We are entering the MacArthur Lock, where we will be raised 21', to the level of Lake Superior.
The boat is tied off to the side of the lock and water from the Lake Superior side enters through the bottom of the lock as gates are opened. The water level of Lake Superior is about 3' below the top of the lock doors in the photo below.
We have now been raised the 21' and the lock doors are opening to allow us to exit into Lake Superior.
This is the Canadian steel plant. The dark piles are coal and the white is limestone.
The "purple" pile in the photo below is taconite iron ore. (When high grade iron ore became scarce a method to make use of lower grade ore became necessary. The low grade ore is ground, at the mines, the iron is separated and the mixed with bentonite clay and "pelletized."
As we headed back to the locks we "sped" by a freighter, the Oakglen, that was also headed for the locks.
We won the race to the locks.

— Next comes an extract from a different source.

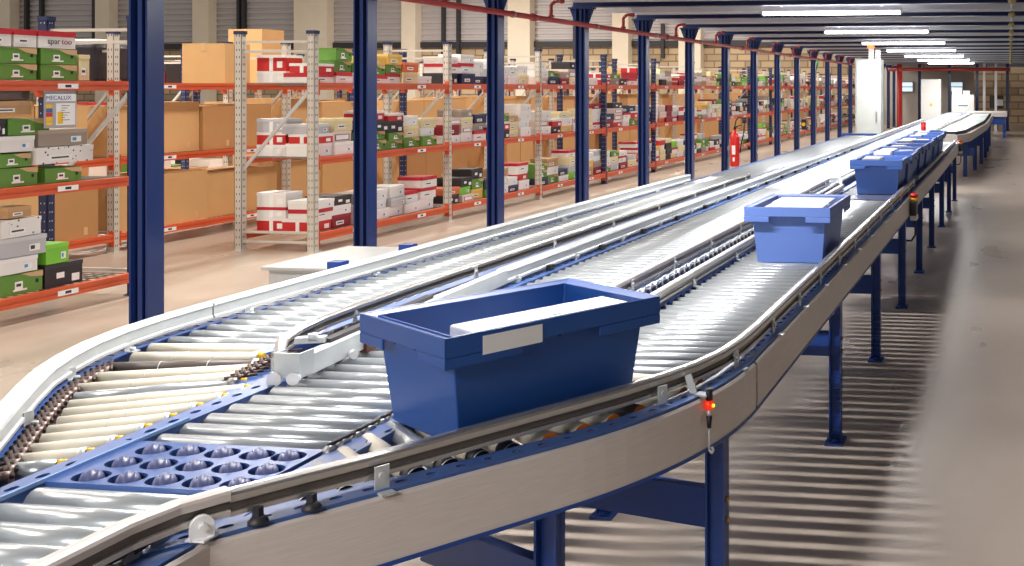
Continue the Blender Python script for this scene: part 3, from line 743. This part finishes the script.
# ------------------------------------------------------------------ totes
def tote_parts(mt):
    Wt,Lt,Wb,Lb,Hh=.375,.56,.325,.50,.275
    b=MB(); th=.006
    def ring(w,l,z): return [(-w/2,-l/2,z),(w/2,-l/2,z),(w/2,l/2,z),(-w/2,l/2,z)]
    vs=ring(Wb,Lb,0)+ring(Wt,Lt,Hh)+ring(Wt-2*th,Lt-2*th,Hh)+ring(Wb-2*th,Lb-2*th,.008)
    fs=[(3,2,1,0)]
    for k_ in range(3):
        for i in range(4): j=(i+1)%4; fs.append((k_*4+i,k_*4+j,k_*4+4+j,k_*4+4+i))
    fs.append((12,13,14,15)); b.add(vs,fs)
    body=b
    # rim: outward lip band with a deeper section at the corners
    r=MB(); ow,ol=.43,.625; z1=.28
    def lip(p0,p1,n,zlow):  # p0,p1 outer edge corners; inner wall
        pass
    # bands on the four sides, each as three boxes of different depth
    zc,zm=.205,.232
    r.box(-ow/2,ow/2,-ol/2,-ol/2+.006,zm,z1); r.box(-ow/2,ow/2,ol/2-.006,ol/2,zm,z1)
    r.box(-ow/2,-ow/2+.006,-ol/2,ol/2,zm,z1); r.box(ow/2-.006,ow/2,-ol/2,ol/2,zm,z1)
    for sy in (-1,1):
        for sx in (-1,1):
            x0,x1=sorted((sx*ow/2,sx*(ow/2-.125))); y0,y1=sorted((sy*ol/2,sy*(ol/2-.006))); r.box(x0,x1,y0,y1,zc,zm)
            x0,x1=sorted((sx*ow/2,sx*(ow/2-.006))); y0,y1=sorted((sy*ol/2,sy*(ol/2-.2))); r.box(x0,x1,y0,y1,zc,zm)
    # sloping top faces between the inner wall and lip
    o4=ring(ow,ol,z1); i4=ring(Wt-2*th,Lt-2*th,z1-.012); o5=ring(ow,ol,z1-.006); i5=ring(Wt,Lt,z1-.02)
    r.add(o4+i4,[(0,1,5,4),(1,2,6,5),(2,3,7,6),(3,0,4,7)]); r.add(o5+i5,[(4,5,1,0),(5,6,2,1),(6,7,3,2),(7,4,0,3)])
    ribs=MB()
    for sy in (-1,1):
        for x in (-.13,-.05,.05,.13): ribs.box(x-.002,x+.002,min(sy*.272,sy*.305),max(sy*.272,sy*.305),.225,.262)
    for sx in (-1,1):
        for y in (-.22,-.12,0,.12,.22): ribs.box(min(sx*.18,sx*.209),max(sx*.18,sx*.209),y-.002,y+.002,.225,.262)
    # corner ribs on the body
    return body,r,ribs
mtb={}
def tote(loc,rz,label,m,group=None):
    if m.name not in mtb:
        a,b,c=tote_parts(m); mtb[m.name]=(a.mesh('tub',[m]),b.mesh('rim',[m]),c.mesh('ribs',[m]))
    t=thing('plastic_tote',label,'tote',loc,rz,group)
    for n_,me in zip(('tub','rim','ribs'),mtb[m.name]):
        o=bpy.data.objects.new(n_,me); COL.objects.link(o); o.parent=t
        bv=o.modifiers.new('bevel','BEVEL'); bv.width=.005; bv.segments=2; bv.limit_method='ANGLE'
    return t
def rot(x,y,a): return x*math.cos(a)-y*math.sin(a),x*math.sin(a)+y*math.cos(a)
ZT=RT+.001
def parcel(tl,rz,dx,dy,w,l,z,h,m,label,tilt=0,group=None):
    a,b=rot(dx,dy,rz); t=thing('parcel',label,'parcel',(tl[0]+a,tl[1]+b,tl[2]+z),rz+tilt,group)
    obj('body',MB().box(-w/2,w/2,-l/2,l/2,0,h),m,t,bevel=.006); obj('flap',MB().box(-w/2+.02,w/2-.02,-.01,.03,h,h+.002),M_whp,t)
    return t
MT=(-1.312,2.585,ZT); MR=math.radians(-31.5)
tote(MT,MR,'deep blue plastic tote turning through the curve, nearest the camera',M_toted)
parcel(MT,MR,.088,.03,.13,.46,.01,.255,M_paper,'white slab drawing the rim highlight and paper in the nearest deep blue tote')  # white slab stands in for the streak of rim highlight and paper
t=obj('tote_label',MB().box(.2165,.2175,-.22,-.06,.225,.27),M_whp); 
t.parent=[o for o in COL.objects if o.name.startswith('plastic_tote')][0]; t.name='paper_label'
m_lt=mat('lit_blue_tote_plastic',(98,128,200),.45,noise=.03,nscale=5)  # paler copy of the tote blue, brighter lighting put into the colour
T1=(-1.075,5.17,ZT); tote(T1,0,'lone blue plastic tote mid-conveyor, bright lighting painted into its colour, with white parcels inside',m_lt)
parcel(T1,0,-.0,-.13,.3,.22,.02,.245,M_paper,'front white parcel inside the lone blue tote')
parcel(T1,0,-.0,.12,.3,.23,.02,.25,M_paper,'rear white parcel inside the lone blue tote')
TY=8.42
M_gbox=mat('grey_box_card',(150,148,152),.6)
for i in range(9):
    lo=(-1.065+.015*math.sin(i*2.1),TY+i*.655,ZT)
    lab='blue plastic tote packed with parcels, %s in the queue of nine'%('front one' if i==0 else ORD[i] if i<8 else 'last')
    tote(lo,0,lab,M_tote,'queue of blue totes')
    rr=random.Random(i)
    w1=rr.choice((.13,.16,.18))
    nm='front' if i==0 else ORD[i] if i<8 else 'last'
    parcel(lo,0,-.075,rr.uniform(-.05,.1),.15,.26,.02,rr.uniform(.24,.28),rr.choice((M_paper,M_gbox)),'left parcel inside the %s tote of the queue'%nm,group='parcels in the tote queue')
    parcel(lo,0,.08,rr.uniform(-.1,0),.14,.28,.02,rr.uniform(.2,.26),rr.choice((M_paper,M_paper,M_gbox)),'right parcel inside the %s tote of the queue'%nm,group='parcels in the tote queue')
# black pad under queue front
obj_=tag(obj('belt_mat',MB().box(-1.33,-.91,7.75,8.08,RT+.001,RT+.003),mat('dark_mat',(70,74,100),.4)),'dark mat on the rollers before the queue of totes','mat')
# ------------------------------------------------------------------ racks
LV=(.19,.98,1.755)   # top of beams = shelf level
RD=.82; BAY=2.54; UH=2.26
def upright_mesh(m):
    b=MB(); n=int(UH/.075); hs=.022 if m is M_up else .012
    b.box(-.04,.04,-.035,-.031,.01,UH).box(-.04,-.036,-.035,.035,.01,UH).box(.036,.04,-.035,.035,.01,UH)
    for i in range(n):
        z=.06+i*.075
        for yy in (-.0365,): b.box(-.020,-.013,yy,yy+.001,z,z+hs,1).box(.013,.020,yy,yy+.001,z,z+hs,1)
        b.box(.0405,.0412,-.014,-.007,z,z+hs,1); b.box(.0405,.0412,.007,.014,z,z+hs,1)
    b.box(-.048,.048,-.04,.04,UH,UH+.035,2)
    b.box(-.055,.055,-.055,.055,0,.01,0)
    return b.mesh('upright',[m,M_slot if m is M_up else M_galv,M_navy])
UPM={'g':upright_mesh(M_up),'n':upright_mesh(M_navy)}
def beam_me():
    b=MB(); L=BAY-.09
    b.box(-.025,.025,0,L,-.075,-.045).box(-.025,.018,0,L,-.045,-.03).box(-.025,.025,0,L,-.03,0)
    b.box(-.03,.03,-.008,0,-.13,.03).box(-.03,.03,L,L+.008,-.13,.03)
    lb=MB(); lb.box(.0245,.027,0,.17,-.060,-.022,0).box(.026,.0275,.06,.11,-.05,-.03,1)
    return b.mesh('beam',[M_orange]),lb.mesh('price_label',[M_paper,M_dark])
BM,BL=beam_me()
def deck_me():
    b=MB(); L=BAY-.1
    for i in range(33): y=.02+i*(L-.04)/32; b.bar((-RD+.03,y,-.004),(-.028,y,-.004),.006,.006)
    for i in range(9): x=-RD+.05+i*(RD-.1)/8; b.bar((x,0,-.012),(x,L,-.012),.007,.007)
    for f in (.2,.5,.8): b.bar((-RD+.03,L*f,-.02),(-.028,L*f,-.02),.03,.012)
    return b.mesh('wire_deck',[M_wire])
DM=deck_me()
def link(name,me,parent,loc,rz=0):
    o=bpy.data.objects.new(name,me); COL.objects.link(o); o.parent=parent; o.location=loc; o.rotation_euler=(0,0,rz); return o
def frame_brace(parent,y,m=None):
    b=MB(); z=.18; s=0
    for z in (.1,.2,2.08,2.18):
        obj('tie_bar',MB().bar((-RD+.03,y,z),(-.03,y,z),.02,.025),M_up,parent)
    b.bar((-.03,y,.75),(-RD+.03,y,.75),.02,.02) if False else None
    b.bar((-RD+.03,y,.85),(-.03,y,1.68),.02,.03); b.bar((-RD+.03,y,.25),(-.03,y,.85),.02,.03) if False else None
    obj('brace',b,M_galv if m is None else m,parent)
def rack(x,y0,nb,label,styles,name='storage_rack',levels=LV,braces=True):
    t=thing(name,label,'rack',(x,y0,0))
    for k_ in range(nb+1):
        st=styles[k_%len(styles)]
        for dx in (0,-RD): link('upright',UPM[st],t,(dx,k_*BAY,0))
        frame_brace(t,k_*BAY)
    for k_ in range(nb):
        for z in levels:
            o=link('beam',BM,t,(.02,k_*BAY+.045,z)); 
            
            if k_<7:
                for f in (.22,.72): link('price_label',BL,o,(0,(BAY-.09)*f,0))
            link('beam',BM,t,(-RD-.02,k_*BAY+.045,z))
            if k_<6: link('wire_deck',DM,t,(0,k_*BAY+.05,z-.002))
            else: 
                link('wire_deck',DM,t,(0,k_*BAY+.05,z-.002))
    return t
XR=-7.15
YN=7.56
rack(XR,YN-2*BAY,2,'orange beamed storage rack at the left edge, near side of the passage',['n'])
YA=9.72
NB=15
rack(XR,YA,NB,'long orange storage rack with perforated uprights beside the conveyor aisle',['g','g','g','n','n','g','n','n','n'])
XB=-9.2
YB=9.46
rack(XB,YB-BAY*2,2+NB,'rear storage rack row loaded with large brown cartons',['g','g','g','g','n','g','g','n'])
rack(XB-3.2,14.0,12,'third storage rack row, behind the brown cartons',['n','g'])
rack(XB-4.4-RD,14.0,12,'fourth storage rack row, deepest in the hall',['g','n'])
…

For some reason they put us, a single small boat, in the Poe lock and the Oakglen in the MacArthur lock. The Oakglen is 760' long and carries over 22,000 TONS of cargo. She was still slowly getting stopped in the center of the MacArther lock when we had already been lowered to the Lake Huron level.
Passing by the Soo Locks Campground on our return.
The window you see in the back of the trailer to the left of the trees is ours.
After the boat ride is was off to Zorba's Greek American Restaurant for a late lunch. We first went there when we were up here in 2011. We had a pizza & Greek salad and it was awesome. In 2018 we went back, the pizza and salad was just as good. It was still just as good today.
After lunch we walked around town, killing time until the Farmer's Market to opened at 4:30. We got cups of coffee ($1/cup) at a little coffee shop/deli, and sat outside drinking our coffee.
The fall colors are coming, but we will miss them at their peak. These trees were in the yard at the Methodist Church. I didn't take pictures of the church, but should have. It was a beautiful building constructed in 1873 from a red sandstone that was waste material when the first locks were constructed.
We are hear for 2 more nights. We leave Friday morning. We weren't sure of our routing when we leave here, and still aren't. This afternoon we made reservations for Friday and Saturday nights at Paradise Point RV Park in DeTour Village, MI. I'm not sure what you can make out in the cut and paste photo but DeTour is basically at the east end of the UP mainland.
PS. One of the workers at the boat tour place mentioned that they no longer were allowed to go through the Canadian locks. The Canadians are in a snit over US border crossing protocols. This person claimed that it is relatively easy to go into Canada but you have to jump through hoops, and wait in long lines, to get back into the US. We did notice that the volume of traffic on the bridge across the St. Mary's seemed to be less than half of what we remembered. Perhaps the Canadians just need to start crossing the river illegally. Then the US would provide them with free food, shelter, transportation and health care.
God is good, may He bless you and yours.